This RV parts supplier is being touted as ‘a stock that can double’ by Motley Fool and is also on the top buy list for Cornerstone Investment Partners.
Drew Industries, Incorporated (DW)
From Validea Hot List Newsletter
Strategy: Value Investor
Based on: Benjamin Graham
Drew Industries Incorporated (DW) supplies an array of components in the United States and abroad for the manufacturers of recreational vehicles (RVs) and manufactured homes. The company also supplies components for adjacent industries, including buses; trailers used to haul boats, livestock, equipment and other cargo; pontoon boats; modular housing, and mobile office units.

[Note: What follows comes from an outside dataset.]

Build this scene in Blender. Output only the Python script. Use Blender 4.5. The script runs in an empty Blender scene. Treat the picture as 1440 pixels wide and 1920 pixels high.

It operates in two segments, which include the recreational vehicle products segment (the RV Segment), and the manufactured housing products segment (the MH Segment). RVs are motorized (motorhomes) or towable, such as travel trailers, fifth-wheel travel trailers, folding camping trailers and truck campers. Drew manufactures and distributes a range of products used primarily in the production of RVs and manufactured homes, such as electronic components, windows, slide-out mechanisms and solutions, furniture and mattresses, chassis components, and thermoformed bath, kitchen and other products.
SECTOR: PASS: DW is neither a technology nor financial Company, and therefore this methodology is applicable.
SALES: PASS: The investor must select companies of “adequate size”. This includes companies with annual sales greater than $340 million. DW’s sales of $1,610.2 million, based on trailing 12 month sales, pass this test.
CURRENT RATIO: PASS: The current ratio must be greater than or equal to 2. Companies that meet this criterion are typically financially secure and defensive. DW’s current ratio of 2.44 passes the test.
LONG-TERM DEBT IN RELATION TO NET CURRENT ASSETS: PASS: For industrial companies, long-term debt must not exceed net current assets (current assets minus current liabilities). Companies that meet this criterion display one of the attributes of a financially secure organization. The long-term debt for DW is $49.9 million, while the net current assets are $221.2 million. DW passes this test.
LONG-TERM EPS GROWTH: PASS: Companies must increase their EPS by at least 30% over a ten-year period and EPS must not have been negative for any year within the last 5 years. Companies with this type of growth tend to be financially secure and have proven themselves over time. DW’s EPS growth over that period of 60.9% passes the EPS growth test.